[Rows from a 3D scene dataset]
──────────────────────────────
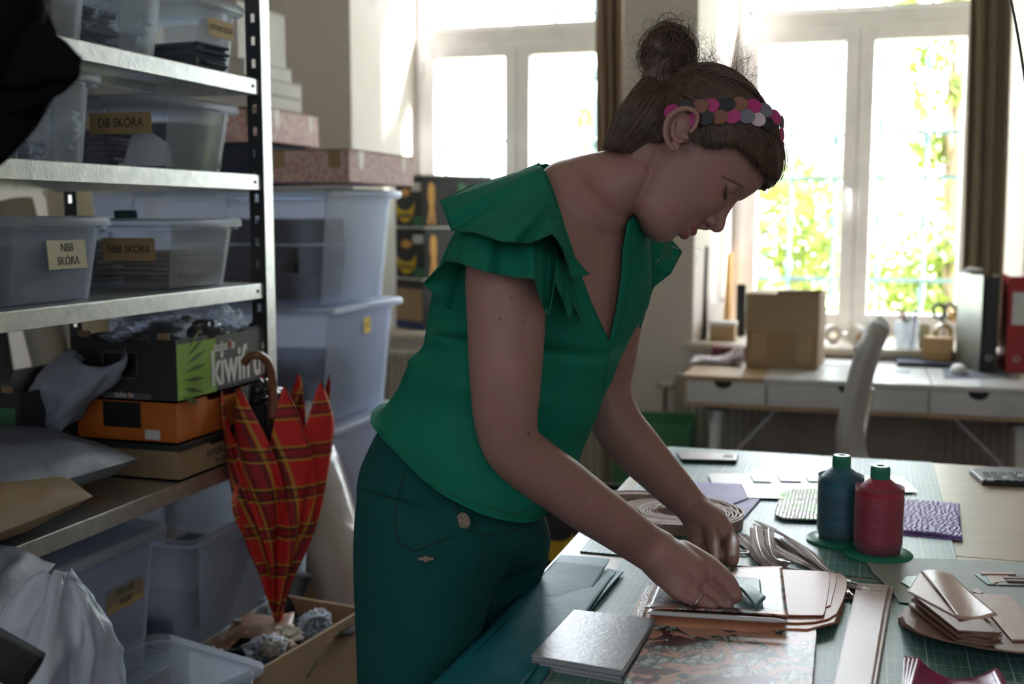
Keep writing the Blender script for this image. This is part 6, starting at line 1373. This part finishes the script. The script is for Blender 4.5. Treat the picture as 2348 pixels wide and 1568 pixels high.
mb = MB(); mb.add(vs, fs); bl_ = mb.build('blouse', grn, wo, smooth=True, sol=.0016, bake=True)
for p in bl_.data.polygons: p.use_smooth = True
binv = WM[bl_].inverted(); bbvh = BVHTree.FromPolygons([v.co for v in bl_.data.vertices], [tuple(p.vertices) for p in bl_.data.polygons])
def bhit(px, py, off=.0015):
    h = bbvh.ray_cast(binv @ CAM, (binv.to_3x3() @ ray(px, py)).normalized()); return (WM[bl_] @ h[0] - FW*off) if h[0] else None
def seam(name, P, mtl, r=.0008, parent=None):
    pts = [bhit(x, y) for x, y in cr(P, 8)]; pts = [p for p in pts if p]
    if len(pts) > 2: mb = MB(); mb.tube(pts, r, 5); mb.build(name, mtl, parent or bl_)
dgrn = mat('green_thread', (.004,.14,.08), .8)
seam('neckline_seam', [(1452, 520), (1448, 580), (1443, 650), (1430, 730), (1398, 806)], dgrn); seam('neckline_seam', [(1398, 806), (1392, 850), (1384, 893)], dgrn)
seam('hem_seam', [(872, 985), (905, 1045), (960, 1092), (1030, 1132), (1110, 1160), (1180, 1176), (1232, 1160)], dgrn)
# ruffles
def frill(name, A, B, k, amp, bulge, nu=90, nv=18, zig=1.0):
    A = cr(A, 10); nu = (len(B)-1)*max(8, nu//(len(B)-1))
    def at(Q, u): x = u*(len(Q)-1); i = min(len(Q)-2, int(x)); t_ = x-i; return tuple(a*(1-t_)+b*t_ for a, b in zip(Q[i], Q[i+1]))
    def fn(u, v):
        a = at(A, u); b_ = at(B, u); x, y, d = (a[i]*(1-v)+b_[i]*v for i in range(3))
        return U(x, y, d - bulge*(.35+.65*math.sin(min(1, v*1.15)*PI/2*1.3))*math.sin(PI*min(1, max(0, u*.9+.08))) + amp*v**.9*math.sin(u*k*2*PI+1.5*v) + amp*.35*v**.6*math.sin(u*k*5.3*PI+.8))
    mb = MB(); mb.grid(fn, nu, nv); o = mb.build(name, grn, bl_, smooth=True, sol=.0012)
    mb = MB(); mb.tube([fn(i/nu, 1) for i in range(nu+1)], .0013, 6); mb.build('rolled_hem', dgrn, o); return o
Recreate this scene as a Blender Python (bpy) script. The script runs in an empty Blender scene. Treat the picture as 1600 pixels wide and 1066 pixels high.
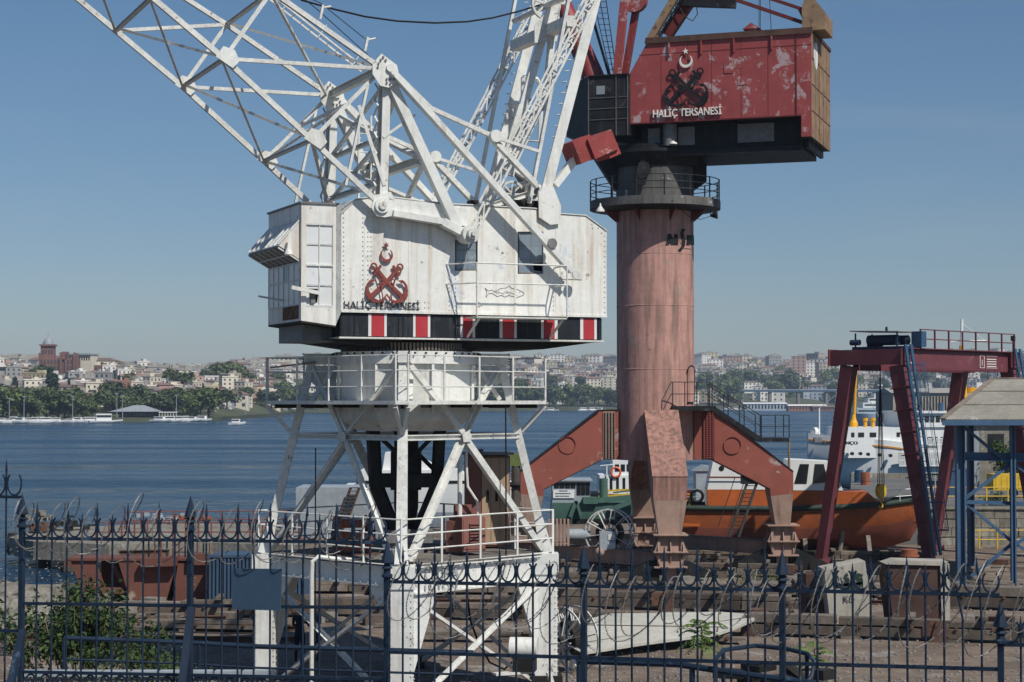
──────────────────────────────
> Your goal: Transcribe every line from the records above without alteration, and leave out the images.

> Solution to this exercise:
Keep writing the Blender script for this image. This is part 6, starting at line 1373. This part finishes the script. The script is for Blender 4.5. Treat the picture as 2348 pixels wide and 1568 pixels high.
mb = MB(); mb.add(vs, fs); bl_ = mb.build('blouse', grn, wo, smooth=True, sol=.0016, bake=True)
for p in bl_.data.polygons: p.use_smooth = True
binv = WM[bl_].inverted(); bbvh = BVHTree.FromPolygons([v.co for v in bl_.data.vertices], [tuple(p.vertices) for p in bl_.data.polygons])
def bhit(px, py, off=.0015):
    h = bbvh.ray_cast(binv @ CAM, (binv.to_3x3() @ ray(px, py)).normalized()); return (WM[bl_] @ h[0] - FW*off) if h[0] else None
def seam(name, P, mtl, r=.0008, parent=None):
    pts = [bhit(x, y) for x, y in cr(P, 8)]; pts = [p for p in pts if p]
    if len(pts) > 2: mb = MB(); mb.tube(pts, r, 5); mb.build(name, mtl, parent or bl_)
dgrn = mat('green_thread', (.004,.14,.08), .8)
seam('neckline_seam', [(1452, 520), (1448, 580), (1443, 650), (1430, 730), (1398, 806)], dgrn); seam('neckline_seam', [(1398, 806), (1392, 850), (1384, 893)], dgrn)
seam('hem_seam', [(872, 985), (905, 1045), (960, 1092), (1030, 1132), (1110, 1160), (1180, 1176), (1232, 1160)], dgrn)
# ruffles
def frill(name, A, B, k, amp, bulge, nu=90, nv=18, zig=1.0):
    A = cr(A, 10); nu = (len(B)-1)*max(8, nu//(len(B)-1))
    def at(Q, u): x = u*(len(Q)-1); i = min(len(Q)-2, int(x)); t_ = x-i; return tuple(a*(1-t_)+b*t_ for a, b in zip(Q[i], Q[i+1]))
    def fn(u, v):
        a = at(A, u); b_ = at(B, u); x, y, d = (a[i]*(1-v)+b_[i]*v for i in range(3))
        return U(x, y, d - bulge*(.35+.65*math.sin(min(1, v*1.15)*PI/2*1.3))*math.sin(PI*min(1, max(0, u*.9+.08))) + amp*v**.9*math.sin(u*k*2*PI+1.5*v) + amp*.35*v**.6*math.sin(u*k*5.3*PI+.8))
    mb = MB(); mb.grid(fn, nu, nv); o = mb.build(name, grn, bl_, smooth=True, sol=.0012)
    mb = MB(); mb.tube([fn(i/nu, 1) for i in range(nu+1)], .0013, 6); mb.build('rolled_hem', dgrn, o); return o
Recreate this scene as a Blender Python (bpy) script. The script runs in an empty Blender scene. Treat the picture as 1600 pixels wide and 1066 pixels high.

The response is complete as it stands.